Talvez o principal ponto frágil de Homem-Aranha: Sem Volta Para Casa seja a rapidez com que Peter encarcera vilões poderosos e, adiante, como a presença deles serve de desculpa ao desenho do amadurecimento do protagonista. As boas cenas de ação às vezes descambam em resoluções apressadas, especialmente tendo em vista a importância dos maléficos que resolvem aparecer no mundo do Aranha. Alfred Molina como Doutor Octopus e Willem Dafoe voltando ao Duende Verde roubam a cena, reafirmando que são intérpretes capazes de recalibrar personagens planos com nuances capazes de os tornar grandiosos. Uma pena que no meio de tanta a coisa a ser resolvida, Jon Watts não tenha se aprofundado na inversão de valores que, lá pelas tantas, transforma um vilão clássico num aliado de ocasião, valiosíssimo na luta contra o caos do multiverso. Aliás, há um aceno do realizador à obra-prima O Silêncio dos Inocentes (1991), quando Octopus se comporta brevemente como o (também doutor) Hannibal Lecter, o igualmente encarcerado que ajuda o herói a “entrar na cabeça” do alvo à solta. Essa dinâmica poderia ter rendido bem mais frutos, evidentemente, mas já é uma proeza que a piscadela resista no corte final, diante dos tantos personagens e demandas a serem contemplados. O roteiro a cargo de Chris McKenna e Erik Sommers consegue reunir tudo em torno das ideias.
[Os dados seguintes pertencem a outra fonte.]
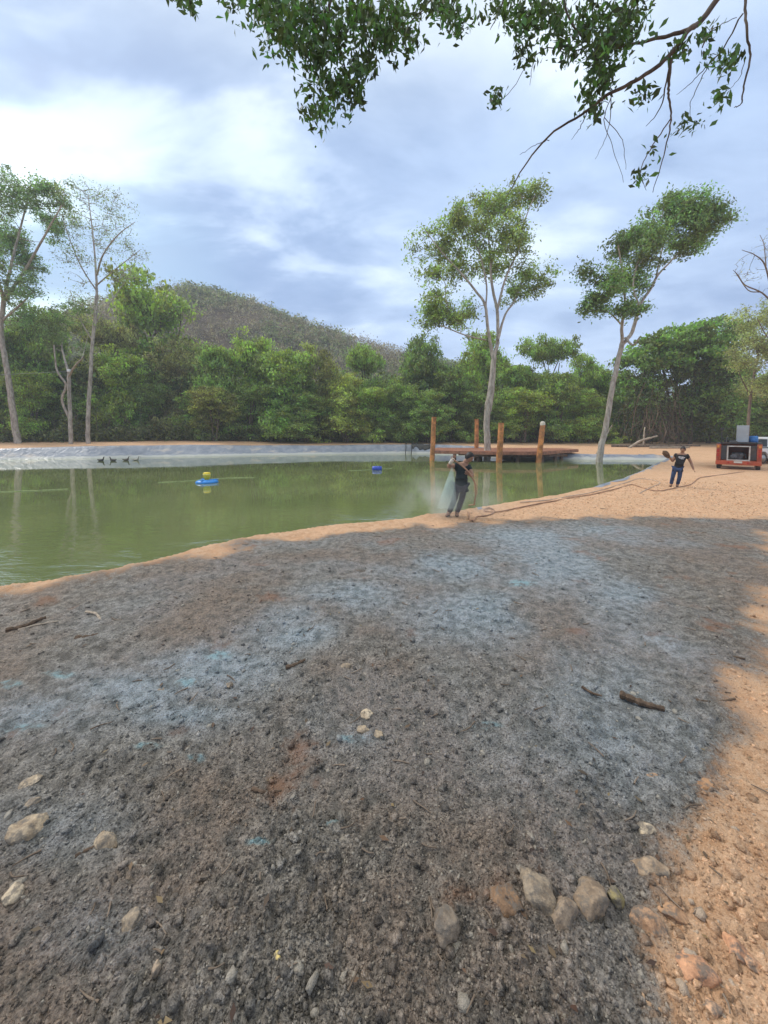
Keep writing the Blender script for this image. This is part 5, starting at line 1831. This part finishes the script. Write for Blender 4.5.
def stone_material():
    m = bpy.data.materials.new('stone')
    m.use_nodes = True
    t = NT(m.node_tree)
    out = t.n('ShaderNodeOutputMaterial')
    oi = t.n('ShaderNodeObjectInfo')
    pos = t.n('ShaderNodeNewGeometry').outputs['Position']
    co = t.n('ShaderNodeVectorMath', {0: pos, 1: oi.outputs['Location']}, operation='ADD').outputs[0]
    n1 = t.noise(co, 18.0, 6, 0.65); n2 = t.noise(co, 75.0, 4, 0.6)
    c = t.mix(t.ramp(n1, 0.35, 0.65), t.mix(1.0, oi.outputs['Color'], (0.55, 0.52, 0.5, 1), 'MULTIPLY'), oi.outputs['Color'])
    c = t.mix(t.ramp(n2, 0.5, 0.7, 0.0, 0.5), c, t.mix(1.0, oi.outputs['Color'], (1.35, 1.3, 1.2, 1), 'MULTIPLY'))
    c = t.mix(t.ramp(t.noise(co, 24.0, 6, 0.7), 0.46, 0.60, 0.0, 0.85), c, (0.13, 0.11, 0.09))
    b = t.n('ShaderNodeBsdfPrincipled', {'Base Color': c, 'Roughness': 0.75})
    bp = t.n('ShaderNodeBump', {'Height': t.math('ADD', n1, t.math('MULTIPLY', n2, 0.4)), 'Strength': 0.7, 'Distance': 0.015})
    t.put(b, 'Normal', bp)
    t.put(out, 'Surface', b)
    return m


STONE = stone_material()


def build_rocks():
    pale = (0.34, 0.305, 0.25); gry = (0.27, 0.245, 0.21); brn = (0.22, 0.15, 0.10); pink = (0.50, 0.30, 0.20); grn = (0.30, 0.29, 0.16); dk = (0.07, 0.055, 0.045); wht = (0.44, 0.41, 0.35)
    T = [(28, 823, 32, 20, pale, 0.3, 'long pale beige stone near the left edge'), (107, 838, 20, 19, pale, 1.2, 'small pale wedge-shaped stone right of the long beige one'), (30, 780, 20, 11, wht, 0.2, 'flat whitish stone above the long beige stone at left'),
         (33, 800, 14, 9, gry, 0.6, 'little grey stone between the whitish and the beige stone at left'), (131, 918, 23, 15, gry, 0.1, 'grey stone alone in the lower left slurry'), (14, 890, 22, 14, wht, 0.5, 'whitish flat stone cut by the left edge'),
         (507, 897, 32, 34, brn, 0.9, 'brown knobbly stone with an orange side, left end of the rock row'), (538, 886, 36, 36, gry, 0.4, 'broad grey stone half buried behind the brown knobbly stone'), (565, 910, 27, 42, (0.27, 0.235, 0.20), 1.4, 'tall rounded greyish stone standing in the rock row'),
         (591, 897, 34, 34, (0.26, 0.22, 0.18), 2.2, 'angular brown-grey stone tilted to the right in the rock row'), (616, 893, 15, 20, grn, 2.4, 'small greenish yellow stone at the right end of the rock row'), (651, 863, 36, 22, (0.30, 0.25, 0.20), 0.1, 'wide grey stone at the edge of the orange soil'),
         (649, 920, 26, 24, (0.38, 0.26, 0.18), 0.7, 'brown triangular stone on the border of slurry and soil'), (696, 966, 46, 26, pink, 0.5, 'large flat pinkish stone on the orange soil at lower right'), (647, 827, 15, 14, wht, 0.9, 'small white stone above the wide grey stone'),
         (445, 920, 28, 30, (0.22, 0.20, 0.18), 1.0, 'flat grey stone buried left of the rock row'), (653, 1003, 26, 16, (0.40, 0.30, 0.22), 2.3, 'greyish stone near the bottom edge on the soil border'), (682, 806, 18, 12, pink, 0.2, 'pinkish stone on the upper soil border'),
         (278, 953, 9, 10, (0.46, 0.42, 0.20), 0.4, 'tiny yellowish stone in the lower slurry'), (418, 598, 9, 7, dk, 0.0, 'dark lump of earth alone in the upper slurry'), (366, 712, 14, 10, wht, 0.5, 'whitish stone, higher of two in the middle of the slurry'),
         (364, 728, 12, 9, pale, 1.5, 'pale stone, lower of two in the middle of the slurry'), (378, 733, 10, 7, pale, 2.0, 'little pale stone beside the two middle stones'), (672, 909, 28, 12, (0.40, 0.27, 0.18), 2.6, 'long flat brown slab on the orange soil'),
         (735, 942, 24, 18, pink, 0.8, 'rounded pink stone near the right edge'), (752, 958, 18, 13, (0.55, 0.36, 0.25), 0.3, 'smaller pale orange stone right of the rounded pink one'), (710, 1003, 22, 15, (0.52, 0.36, 0.26), 1.7, 'orange stone near the bottom right corner'),
         (178, 749, 10, 7, wht, 0.3, 'small whitish stone in the left blue-tinted slurry'), (160, 690, 10, 6, gry, 0.3, 'small grey stone under the blue patch at left'), (230, 683, 8, 6, gry, 0.3, 'grey pebble beside the blue patch'),
         (660, 780, 26, 11, (0.30, 0.22, 0.16), 0.1, 'low brown slab where the slurry ends at right'), (440, 800, 15, 10, gry, 0.4, 'grey stone in the centre of the slurry'), (585, 768, 16, 10, (0.24, 0.20, 0.16), 2.2, 'greyish brown stone right of centre'),
         (405, 826, 11, 10, pale, 1.1, 'small beige stone below the centre'), (155, 965, 10, 30, (0.33, 0.29, 0.25), 0.3, 'narrow pale sliver of stone in the lower left'), (705, 782, 30, 11, (0.36, 0.23, 0.14), 2.9, 'thin brown slab on the soil at right'),
         (345, 665, 12, 7, gry, 0.2, 'grey pebble right of the dark stick'), (760, 870, 22, 15, pink, 0.4, 'pinkish stone cut by the right edge'), (745, 905, 16, 11, (0.57, 0.40, 0.29), 1.2, 'light orange stone below the one at the right edge'),
         (730, 850, 14, 9, (0.55, 0.38, 0.27), 2.0, 'light orange stone among the soil at the right')]
    for i, (px, py, w, h, col, rot, lab) in enumerate(T):
        g = ground_hit(px, py + h * 0.25)
        dist = np.linalg.norm(g - np.array([0, 0, EYE]))
        ax = ray(px, py); dep = np.linalg.norm(g - [0, 0, EYE]) / np.linalg.norm(ax)
        sx = w * dep / FPX * 0.5
        vis = h * dep / FPX * 0.5
        tilt = abs(ax[2]) / np.linalg.norm(ax)
        sz = max(vis * 0.85, 0.012)
        sy = max(sx * 0.75, min(vis / max(tilt, 0.25), sx * 1.3))
        me = rock_mesh('rock', i + 31)
        me.materials.append(STONE)
        o = link('rock', me, None, None, True)
        o.location = (g[0], g[1], g[2] + sz * (0.12 if 'row' in lab or 'triangular' in lab else -0.02))
        o.scale = (sx * 1.0, sy * 0.96, sz)
        o.rotation_euler = (0.25 * math.sin(i * 2.1), 0.22 * math.cos(i * 1.3), rot if w < h * 1.4 else 0.35 * math.sin(i))
        o.color = (min(col[0] * 1.22, 0.7), col[1] * 1.05, col[2] * 0.86, 1)
        set_props(o, lab, 'stone', 'stones scattered on the slurry and soil')
    stick = simple('stick wood', (0.10, 0.065, 0.042), 0.9, var=0.4, scale=20, bump=0.4)
    ptw = simple('dry twig', (0.36, 0.29, 0.22), 0.9, var=0.3, scale=20, bump=0.2)
    for pts, r, mt, lab in [([(620, 697), (632, 702), (648, 708), (664, 712)], 0.026, stick, 'thick dark broken stick lying right of centre'), ([(582, 688), (592, 694), (602, 697)], 0.010, stick, 'thin dark stick left of the thick broken one'), ([(86, 613), (96, 615), (101, 622), (103, 627)], 0.014, ptw, 'pale bent twig near the left shore'),
                            ([(6, 632), (24, 628), (40, 621), (46, 619)], 0.022, stick, 'brown splintered stick near the left edge shore'), ([(18, 631), (36, 626), (58, 622)], 0.011, ptw, 'thin pale stick across the splintered one'), ([(76, 641), (88, 640), (98, 637)], 0.028, stick, 'short dark chunk of wood near the left shore'),
                            ([(286, 669), (296, 666), (305, 661)], 0.016, stick, 'short dark stick left of centre'), ([(252, 790), (266, 794), (282, 792)], 0.010, stick, 'little dark twig below the blue spots'), ([(716, 654), (730, 657), (745, 660)], 0.012, stick, 'thin brown stick at the right soil border'),
                            ([(75, 858), (88, 851), (100, 846)], 0.008, stick, 'slender dark twig near the small pale wedge stone'), ([(690, 700), (712, 704), (735, 700)], 0.012, stick, 'thin dark branch on the orange soil at right'), ([(205, 955), (222, 946), (240, 936)], 0.006, stick, 'slender twig in the lower slurry'),
                            ([(95, 712), (108, 709), (118, 703)], 0.008, ptw, 'pale stalk in the left blue tinted slurry')]:
        P = np.array([ground_hit(a, b) for a, b in pts]); P[:, 2] += r * 0.8
        sp = spline(P, 4)
        rr = r * np.linspace(1, 0.6, len(sp)) * (1 + 0.2 * np.sin(np.arange(len(sp)) * 2.3))
        set_props(MB().tube(sp, rr, 7).build('stick', mt, None, False), lab, 'stick', 'sticks on the ground')


build_rocks()


def build_gravel():
    rng = np.random.default_rng(21)
    bm = bmesh.new(); bmesh.ops.create_icosphere(bm, subdivisions=1, radius=1)
    bv = np.array([v.co[:] for v in bm.verts]); bf = np.array([[v.index for v in f.verts] for f in bm.faces]); bm.free()
    # near: radial, thinning outward
    n = 110000
    r = 0.55 * (22 / 0.55) ** rng.random(n)
    a = rng.uniform(-1.0, 1.0, n)
    x = r * np.sin(a); y = r * np.cos(a)
    d = sdist(POND, x, y)
    k = (d < -0.12)
    x, y, r = x[k], y[k], r[k]
    sl, bluish, vivid, lit = ground_attrs(x, y)
    n = len(x)
    u = rng.random(n)
    size = 0.0031 * (1 - u) ** -0.36 * rng.uniform(0.7, 1.3, n)
    size = np.maximum(np.minimum(size, 0.020), 0.0010 * r)
    size = np.where(sl < 0.3, size * 1.15, size)
    big = np.clip(size / 0.03, 0, 1)
    z = terrain(x, y, np.full(n, -1.0))
    z = z + relief(x, y, sl, np.full(n, -1.0))
    sc = size[:, None] * np.stack([rng.uniform(0.7, 1.4, n), rng.uniform(0.7, 1.2, n), rng.uniform(0.5, 0.9, n)], 1)
    th = rng.uniform(0, 6.28, n)
    V = bv[None] * (1 + rng.normal(size=(n, len(bv), 1)) * 0.30) * sc[:, None, :]
    tl = rng.normal(size=(n, 1)) * 0.4
    V = np.stack([V[..., 0], V[..., 1] - tl * V[..., 2], V[..., 2] + tl * V[..., 1]], -1)
    c, s = np.cos(th)[:, None], np.sin(th)[:, None]
    V = np.stack([V[..., 0] * c - V[..., 1] * s + x[:, None], V[..., 0] * s + V[..., 1] * c + y[:, None], V[..., 2] + (z + size * 0.02)[:, None]], -1)
    m = len(bv)
    F = (bf[None] + (np.arange(n) * m)[:, None, None]).reshape(-1, 3)
    rep = lambda q: np.repeat(q, m)
    me = np_mesh('gravel', V.reshape(-1, 3), F, {'slurry': rep(sl), 'bluish': rep(bluish), 'vivid': rep(vivid), 'litter': rep(lit), 'pebble': np.ones(n * m)})
    o = link('gravel', me, GROUND)
    set_props(o, 'loose gravel and clods strewn over the slurry and the orange soil', 'gravel', kind='stuff')


build_gravel()


def build_litter():
    rng = np.random.default_rng(63)
    n = 260
    r = 0.7 * (16 / 0.7) ** rng.random(n); a = rng.uniform(-1.0, 1.0, n)
    x = r * np.sin(a); y = r * np.cos(a)
    k = sdist(POND, x, y) < -0.3
    x, y = x[k], y[k]
    sl, _, _, _ = ground_attrs(x, y)
    z = terrain(x, y, np.full(len(x), -1.0)) + relief(x, y, sl, np.full(len(x), -1.0)) + 0.012
    C = np.stack([x, y, z], 1)
    V, F, cl = leaf_quads(C, 0.040, 0.42, rng, clump=rng.random(len(x)), droop=0.0, upness=2.5)
    V = V.reshape(-1, 4, 3); V[..., 2] = C[:, None, 2] + (V[..., 2] - C[:, None, 2]) * 0.35
    o = link('leaf_litter', np_mesh('leaf_litter', V.reshape(-1, 3), F, {'clump': cl}), LEAF); o.color = (0.13, 0.085, 0.055, 1)
    set_props(o, 'dry brown leaves scattered over the slurry and soil', 'leaves', kind='stuff')
    parts = []
    for i in range(260):
        r = 0.8 * (12 / 0.8) ** rng.random(); a = rng.uniform(-1.0, 1.0)
        q = np.array([r * math.sin(a), r * math.cos(a)])
        if sdist(POND, [q[0]], [q[1]])[0] > -0.3:
            continue
        t = rng.uniform(0, 6.28); L = rng.uniform(0.02, 0.09) * (1 + r * 0.08)
        e = np.array([math.cos(t), math.sin(t)]) * L * 0.5
        XY = np.array([q - e, q + rng.normal(size=2) * L * 0.08, q + e])
        zz = terrain(XY[:, 0], XY[:, 1]) + relief(XY[:, 0], XY[:, 1], np.ones(3), np.full(3, -1.0)) + 0.008
        P = spline(np.column_stack([XY, np.maximum(zz, zz.mean())]), 3)
        parts.append(tube_np(P, np.linspace(0.0035, 0.0018, len(P)) * (1 + r * 0.12), 5))
    V, F = woody(parts)
    o = link('twig_litter', np_mesh('twig_litter', V, F), BARK_BROWN)
    set_props(o, 'small broken twigs scattered over the ground', 'twigs', kind='stuff')


build_litter()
ALERTA DE SPOILER – NÃO CONTINUE LENDO ESTE TEXTO SE NÃO QUISER SABER ALGO IMPORTANTE SOBRE A PRODUÇÃO. E o filme não seria tão intenso do ponto de vista dramático sem as participações elementares de Tobey Maguire e Andrew Garfield. Não chega a ser uma surpresa o fato deles estarem no filme (era algo quase óbvio depois de tanto burburinho), mas seus heróis realmente funcionam como desdobramentos de Peter durante a sua trajetória de renúncias a coisas/relações que lhe são muito caras. Tudo em prol da defesa heroica da tal segunda chance. É difícil conter as lágrimas num par de cenas, sobretudo naquelas em que o sofrimento do Peter de Holland é evidentemente reconhecido pelos Peter de Maguire e Garfield. Aliás, é muito bom (e corajoso) que Watts não crie uma ocasião apoteótica para introduzir ambos, preferindo fazer isso numa cena banal e quase anticlimática. Homem-Aranha: Sem Volta Para Casa tem inúmeros fanservice – introdução de elementos visando fisgar um público cativo de antemão –, mas até mesmo eles são utilizados com perspicácia e inteligência. A frase clássica “com grandes poderes vêm grandes responsabilidades” ganha uma conotação sentimental muito poderosa e, ao mesmo tempo, une afetivamente os Homens-Aranhas de mundos completamente diferentes. E ao menos um ato heroico do Peter de Garfield ressoa na perda de seu passado. Sacada lindíssima. Enfim, o bom é que uma das máquinas de marketing mais poderosas de Hollywood dessa vez está a serviço de algo que une múltiplos elementos, cumpre o compromisso com a ação, mas é fundamentalmente sobre laços humanos e a segunda chance negada por um mundo mesquinho que precisa do Homem-Aranha.